Lutheraner hat geschrieben:Evagrios Pontikos hat geschrieben:Die Kritiker des Zölibats, aus der Westkirche wie auch aus der Ostkirche, sollten folgendes bedenken:
1. Schon in der Alten Kirche war es unbestritten, dass ein Kleriker vor seiner Priesterweihe heiraten musste und beim Tod der Ehefrau nicht mehr heiraten durfte. Insofern hatten schon in der Alten Kirche der Klerikerstand eine deutliche Neigung hin zur zölibatären Lebensform. Das übrigens mit dem nicht mehr heiraten Dürfen galt offenbar schon in neutestamentlicher Zeit, wenn es vom Bischof heißt, dass er "Mann einer einzigen Frau" sein müsse (1 Tim 3,2). Hier ist nicht die Polygamie gemeint, sondern die Wiederheirat nach dem Tod der ersten Ehefrau.
Diese Interpretation erschließt sich mir nicht. Dann hätte auch niemand Bischof werden können, der vor seiner Weihe als Witwer erneut geheiratet hatte?
Wie verstehst Du es dann, dass schon in der Alten Kirche völlig unbestritten war, dass ein Kleriker (egal ob Priester oder Bischof) nicht mehr heiraten durfte, wenn seine Frau starb? Offenbar verstand die Alte Kirche diese Stelle also in dieser Weise.
Und dann: Es ist die Auslegung der Stelle, die Tertullian bezeugt, also eine sehr gewichtige Stimme des sehr frühen Christentums, nämlich des 2. Jahrhunderts, Zeuge der römischen Tradition und als Katechetenlehrer um treue Weitergabe der apostolischen Lehre bemüht. Allerdings geht er dann in seinem (montanistischen) Übereifer weiter, indem er das Wiederverheiratungsverbot per Analogieschluss auch auf die Laien übertragen will.

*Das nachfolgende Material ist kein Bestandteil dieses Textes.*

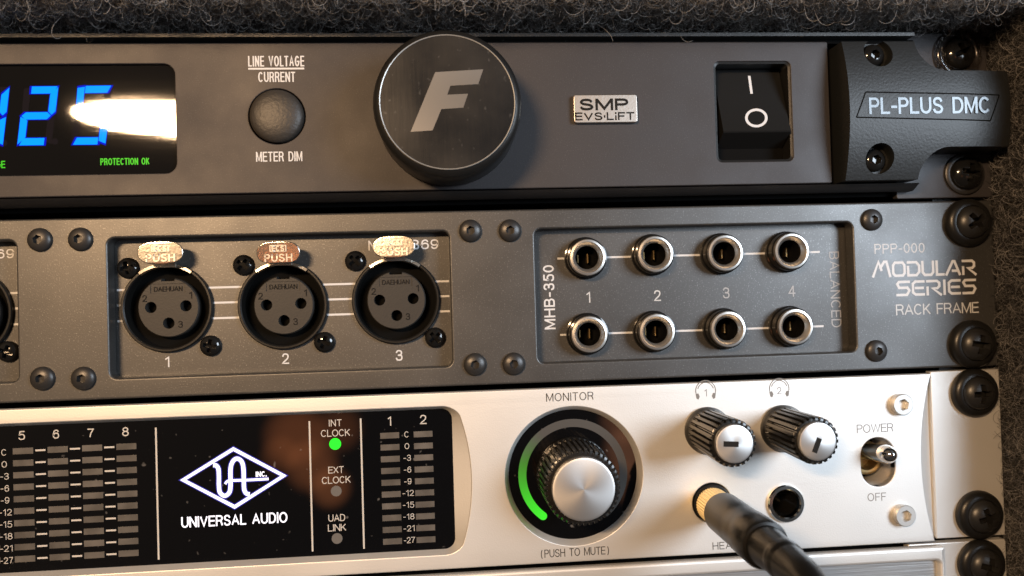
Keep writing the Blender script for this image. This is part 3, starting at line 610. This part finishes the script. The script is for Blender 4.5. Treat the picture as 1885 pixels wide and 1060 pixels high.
def socket(cx, cz, tilt, scr, tabw=5.2, tabpos=None):
    s = part('three_pin_socket', barrel_me, pp, (cx, cz, WM))
    part('contact_insert', ins_me, s, (cx, cz, WM))
    part('maker_mark', brand_me, s, (cx, cz + 4.6, WM - 0.42))
    for c_, (x, z) in zip('213', ((-5.6, 2.4), (5.4, 2.9), (2.8, -4.2))): part('pin_number', dig_me[c_], s, (cx + x, cz + z, WM - 0.22))
    for x, z in scr: part('screw', small_phillips_me, s, (x, z, WM), (0, random.uniform(0, 1.5), 0))
    # latch hinge: bright shoulders on the rim, a stem and a tilted thumb tab
    h = MB()
    for a0, a1 in ((54, 80), (100, 126)):
        N = 8; A = [math.radians(a0 + (a1 - a0) * i / N) for i in range(N + 1)]
        vs = [(r * math.cos(a), r * math.sin(a), w_) for a in A for r, w_ in ((11.0, 0.9), (10.8, 1.55), (10.15, 1.7), (9.85, 1.0))]
        h.add(vs, [(i * 4 + j, i * 4 + j + 1, i * 4 + j + 5, i * 4 + j + 4) for i in range(N) for j in range(3)])
    h.box(-2.6, 2.6, 9.8, 11.2, 1.2, 1.9)
    h.add([(-2.2, 11.0, 1.9), (2.2, 11.0, 1.9), (2.4, 11.9, 4.8), (-2.4, 11.9, 4.8), (-2.2, 11.7, 1.9), (2.2, 11.7, 1.9), (2.4, 12.5, 4.8), (-2.4, 12.5, 4.8)],
          [(0, 1, 2, 3), (7, 6, 5, 4), (0, 3, 7, 4), (1, 5, 6, 2)])
    h.build('latch_hinge', M['nickel'], s, (cx, cz, WM), 40)
    tb = (tabpos[0], tabpos[1], WM + tabw); rot = (tilt[0], 0, tilt[1])
    o = part('latch_tab', tab_me, s, tb, rot); Rm = o.rotation_euler.to_matrix()
    jm = bmesh.new()
    for src, (dx_, dz_) in ((push_me, (0, -1.25)), (ecs_me, (0, 1.0)), (box_me, (0, 1.0))):
        tm = src.copy(); tm.transform(Matrix.Translation(B(dx_, dz_, 0.6))); jm.from_mesh(tm); bpy.data.meshes.remove(tm)
    nm = bpy.data.meshes.new('latch_lettering'); jm.to_mesh(nm); jm.free(); finish(nm, M['latch_mark'], 50)
    part('latch_lettering', nm, s, tb, rot)
    return s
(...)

Jürgen Roloff (Der erste Brief an Timotheus, Evangelisch-katholischer Kommentar, XV; gilt heute als das Standartwerk zum Brief schlechthin) diskutiert in seiner Auslegung die vier in der Exegese vertretenen Deutungen der Stelle. Ich stimme ihm zu, wenn er eine antizölibatäre (d.h. Bischöfe müssen eine normale, der bürgerlichen Vorstellung der Umwelt entsprechende Ehe führen) und eine gegen die Wiederheirat Geschiedener gerichtete Auslegung der Stelle verwirft (denn das verbietet Jesus und Paulus allen Christen). Allerdings stimme ich ihm nicht zu, dass die Stelle gegen die Polygamie gerichtet wäre. Die Ablehnung der Polygamie war für die neutestamentliche Kirche immer unumstritten.
Wenn wir tatsächlich glauben, dass die Alte Kirche in der Kontinuität mit der Kirche neutestamentlicher Zeit steht (was Roloff in dieser Weise eben nicht tut, und das ist seine exegetische Prämisse), dann muss man Tertullian zugestehen, dass er hier die apostolische Tradition vertritt, wenn er 1 Tim 3,2 in der von mir dargestellten Weise auslegt. Im Übrigen finden sich für die drei anderen Deutungsvarianten, die in der heutigen Exegese vertreten werden, keine altchristlichen Zeugen, wennn ich Roloffs Fußnotenwerk zu diesen Deutungsvarianten richtig lese.